Before breaking for its August recess, the House Financial Services Committee delivered a potential blow to the Consumer Financial Protection Bureau’s oversight of non-bank lenders.

The bill, "Reforming CFPB Indirect Auto Financing Guidance Act of 2015," sponsored by New Hampshire Republican Frank Guinta, advanced with a bipartisan vote of 47-10. If passed by the House and Senate, it would repeal a CFPB bulletin from 2013  that targeted discriminatory auto loan lending practices. Critics claim the Bureau’s approach was misguided, lacked transparency and served only to curtail discounted rates for good customers with good credit.

The bill requires the Bureau, when issuing future bulletins, to engage in a full notice and a public comment period before issuing guidance; make public data that was reviewed when formulating that guidance, and perform a cost-benefit analysis.

The 2013 bulletin alleges that potentially discriminatory markups in auto lending may result in tens of millions of dollars in consumer harm each year.  When consumers finance automobile purchases from an auto dealership, the dealer often facilitates indirect financing through a third party lender, it explains. Indirect auto lenders often allow the dealer to charge the consumer an interest rate that is costlier for the consumer than the rate the lender gave the dealer.

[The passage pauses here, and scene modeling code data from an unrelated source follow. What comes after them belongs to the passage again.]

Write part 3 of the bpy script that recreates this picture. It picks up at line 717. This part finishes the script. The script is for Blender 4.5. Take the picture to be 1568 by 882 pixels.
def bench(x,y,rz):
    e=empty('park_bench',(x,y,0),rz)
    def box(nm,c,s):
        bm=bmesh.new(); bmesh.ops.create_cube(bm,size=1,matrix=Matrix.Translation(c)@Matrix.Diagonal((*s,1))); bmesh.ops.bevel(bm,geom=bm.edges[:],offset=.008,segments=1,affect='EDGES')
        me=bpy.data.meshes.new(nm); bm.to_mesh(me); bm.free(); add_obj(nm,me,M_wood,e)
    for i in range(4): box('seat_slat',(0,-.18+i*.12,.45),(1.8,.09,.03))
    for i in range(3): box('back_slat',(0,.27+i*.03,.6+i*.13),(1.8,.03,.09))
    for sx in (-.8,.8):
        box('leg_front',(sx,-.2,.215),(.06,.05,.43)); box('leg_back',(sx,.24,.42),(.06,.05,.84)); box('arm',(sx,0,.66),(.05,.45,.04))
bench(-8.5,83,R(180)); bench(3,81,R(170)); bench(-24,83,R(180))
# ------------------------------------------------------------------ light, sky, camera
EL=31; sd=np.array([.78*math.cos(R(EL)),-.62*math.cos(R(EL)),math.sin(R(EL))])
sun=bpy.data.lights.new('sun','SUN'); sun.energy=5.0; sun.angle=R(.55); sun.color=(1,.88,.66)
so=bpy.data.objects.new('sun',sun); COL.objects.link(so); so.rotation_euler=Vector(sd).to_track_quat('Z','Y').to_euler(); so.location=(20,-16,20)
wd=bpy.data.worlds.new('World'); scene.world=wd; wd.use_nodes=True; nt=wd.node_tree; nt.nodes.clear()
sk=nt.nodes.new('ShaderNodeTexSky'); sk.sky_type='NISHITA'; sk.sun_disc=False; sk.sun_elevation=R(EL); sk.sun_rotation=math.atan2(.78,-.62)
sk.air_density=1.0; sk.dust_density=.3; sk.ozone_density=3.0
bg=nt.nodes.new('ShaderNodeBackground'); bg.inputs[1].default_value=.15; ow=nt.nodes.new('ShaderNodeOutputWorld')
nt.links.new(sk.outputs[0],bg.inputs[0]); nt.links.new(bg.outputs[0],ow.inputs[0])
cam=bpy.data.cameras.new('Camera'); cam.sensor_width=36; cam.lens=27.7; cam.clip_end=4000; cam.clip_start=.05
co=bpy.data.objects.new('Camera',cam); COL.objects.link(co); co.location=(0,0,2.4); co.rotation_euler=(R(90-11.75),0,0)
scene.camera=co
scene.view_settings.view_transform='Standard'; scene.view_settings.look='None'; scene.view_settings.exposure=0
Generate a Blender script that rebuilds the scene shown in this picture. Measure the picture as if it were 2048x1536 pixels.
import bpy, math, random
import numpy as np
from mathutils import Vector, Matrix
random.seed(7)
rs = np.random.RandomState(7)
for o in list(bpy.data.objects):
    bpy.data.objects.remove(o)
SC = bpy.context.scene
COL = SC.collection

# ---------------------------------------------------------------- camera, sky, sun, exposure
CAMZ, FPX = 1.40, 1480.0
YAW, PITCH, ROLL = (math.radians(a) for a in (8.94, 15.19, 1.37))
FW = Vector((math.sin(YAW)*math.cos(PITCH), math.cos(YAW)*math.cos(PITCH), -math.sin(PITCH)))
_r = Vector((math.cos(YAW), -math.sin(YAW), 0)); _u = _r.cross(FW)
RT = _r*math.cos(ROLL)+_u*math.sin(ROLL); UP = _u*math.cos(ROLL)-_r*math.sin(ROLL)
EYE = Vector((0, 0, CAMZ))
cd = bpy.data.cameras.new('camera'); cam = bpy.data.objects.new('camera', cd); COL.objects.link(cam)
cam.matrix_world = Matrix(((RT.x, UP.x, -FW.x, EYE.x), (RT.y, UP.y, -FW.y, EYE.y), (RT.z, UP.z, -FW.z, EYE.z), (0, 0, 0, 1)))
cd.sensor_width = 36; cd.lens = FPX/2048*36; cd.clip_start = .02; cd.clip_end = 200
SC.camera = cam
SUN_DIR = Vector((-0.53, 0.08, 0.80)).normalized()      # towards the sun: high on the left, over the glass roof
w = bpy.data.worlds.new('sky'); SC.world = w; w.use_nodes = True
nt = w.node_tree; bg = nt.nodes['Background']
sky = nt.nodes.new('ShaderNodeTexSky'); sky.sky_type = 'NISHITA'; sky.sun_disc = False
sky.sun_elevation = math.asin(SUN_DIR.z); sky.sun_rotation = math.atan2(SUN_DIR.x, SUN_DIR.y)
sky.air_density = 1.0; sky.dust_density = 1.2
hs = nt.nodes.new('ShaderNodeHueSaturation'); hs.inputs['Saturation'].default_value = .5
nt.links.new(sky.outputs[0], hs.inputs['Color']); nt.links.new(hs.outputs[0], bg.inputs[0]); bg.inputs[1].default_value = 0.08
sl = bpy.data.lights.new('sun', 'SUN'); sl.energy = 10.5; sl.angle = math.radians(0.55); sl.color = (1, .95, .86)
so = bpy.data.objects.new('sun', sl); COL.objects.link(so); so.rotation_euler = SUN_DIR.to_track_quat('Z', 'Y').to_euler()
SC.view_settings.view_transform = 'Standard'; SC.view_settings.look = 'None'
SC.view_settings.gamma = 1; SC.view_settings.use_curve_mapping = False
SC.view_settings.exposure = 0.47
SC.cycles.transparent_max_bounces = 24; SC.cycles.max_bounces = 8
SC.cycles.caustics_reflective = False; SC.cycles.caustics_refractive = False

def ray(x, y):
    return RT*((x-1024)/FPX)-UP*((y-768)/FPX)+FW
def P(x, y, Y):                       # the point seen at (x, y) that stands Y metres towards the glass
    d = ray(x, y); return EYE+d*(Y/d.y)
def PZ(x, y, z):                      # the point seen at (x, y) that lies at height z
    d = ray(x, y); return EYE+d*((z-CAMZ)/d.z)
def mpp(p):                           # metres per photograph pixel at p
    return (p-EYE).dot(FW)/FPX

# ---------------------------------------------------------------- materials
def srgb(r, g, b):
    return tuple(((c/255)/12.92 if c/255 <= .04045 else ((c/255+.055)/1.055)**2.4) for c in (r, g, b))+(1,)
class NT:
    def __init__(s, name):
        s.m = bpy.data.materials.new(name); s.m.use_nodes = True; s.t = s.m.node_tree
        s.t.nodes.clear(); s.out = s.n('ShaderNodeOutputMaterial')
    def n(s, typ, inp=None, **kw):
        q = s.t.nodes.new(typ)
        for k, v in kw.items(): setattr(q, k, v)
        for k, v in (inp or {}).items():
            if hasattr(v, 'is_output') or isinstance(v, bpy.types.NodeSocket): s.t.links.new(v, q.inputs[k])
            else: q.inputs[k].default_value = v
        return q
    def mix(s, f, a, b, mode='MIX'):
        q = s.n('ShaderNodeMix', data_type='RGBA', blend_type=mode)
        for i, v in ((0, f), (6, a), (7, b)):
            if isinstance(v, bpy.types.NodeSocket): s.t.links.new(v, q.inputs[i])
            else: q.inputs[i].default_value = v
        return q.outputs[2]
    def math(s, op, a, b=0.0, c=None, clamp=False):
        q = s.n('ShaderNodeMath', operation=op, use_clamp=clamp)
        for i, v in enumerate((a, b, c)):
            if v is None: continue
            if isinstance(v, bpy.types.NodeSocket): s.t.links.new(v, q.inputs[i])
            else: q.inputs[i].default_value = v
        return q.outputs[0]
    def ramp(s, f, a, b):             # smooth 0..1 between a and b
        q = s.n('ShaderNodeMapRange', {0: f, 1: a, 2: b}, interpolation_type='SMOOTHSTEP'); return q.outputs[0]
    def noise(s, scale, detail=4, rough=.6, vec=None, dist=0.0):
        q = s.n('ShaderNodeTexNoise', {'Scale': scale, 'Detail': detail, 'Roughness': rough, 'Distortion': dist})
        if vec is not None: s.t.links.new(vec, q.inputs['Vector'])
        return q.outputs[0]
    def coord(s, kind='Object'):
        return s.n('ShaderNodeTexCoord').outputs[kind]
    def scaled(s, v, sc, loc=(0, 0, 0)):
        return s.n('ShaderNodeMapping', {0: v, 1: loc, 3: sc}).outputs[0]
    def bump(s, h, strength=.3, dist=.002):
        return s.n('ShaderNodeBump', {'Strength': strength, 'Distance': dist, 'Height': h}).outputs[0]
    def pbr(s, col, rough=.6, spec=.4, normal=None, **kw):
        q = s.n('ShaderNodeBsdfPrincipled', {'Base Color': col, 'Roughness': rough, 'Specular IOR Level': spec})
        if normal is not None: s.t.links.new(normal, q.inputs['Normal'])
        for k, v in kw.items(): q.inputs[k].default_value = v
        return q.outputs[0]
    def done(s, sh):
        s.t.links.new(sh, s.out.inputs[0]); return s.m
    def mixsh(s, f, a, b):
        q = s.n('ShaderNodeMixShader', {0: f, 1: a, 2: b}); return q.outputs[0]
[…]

This increase is typically called “dealer markup” and the lender shares part of the revenue from that increased interest rate with the dealer.

“As a result, markups generate compensation for dealers while frequently giving them the discretion to charge consumers different rates regardless of consumer credit worthiness,” the CFPB wrote. “Lender policies that provide dealers with this type of discretion increase the risk of pricing disparities among consumers based on race, national origin, and potentially other prohibited bases.”

The CFPB recommended that indirect auto lenders monitor and address the effects of markup policies as part of a fair lending compliance programs, while eliminating dealer discretion to markup buy rates.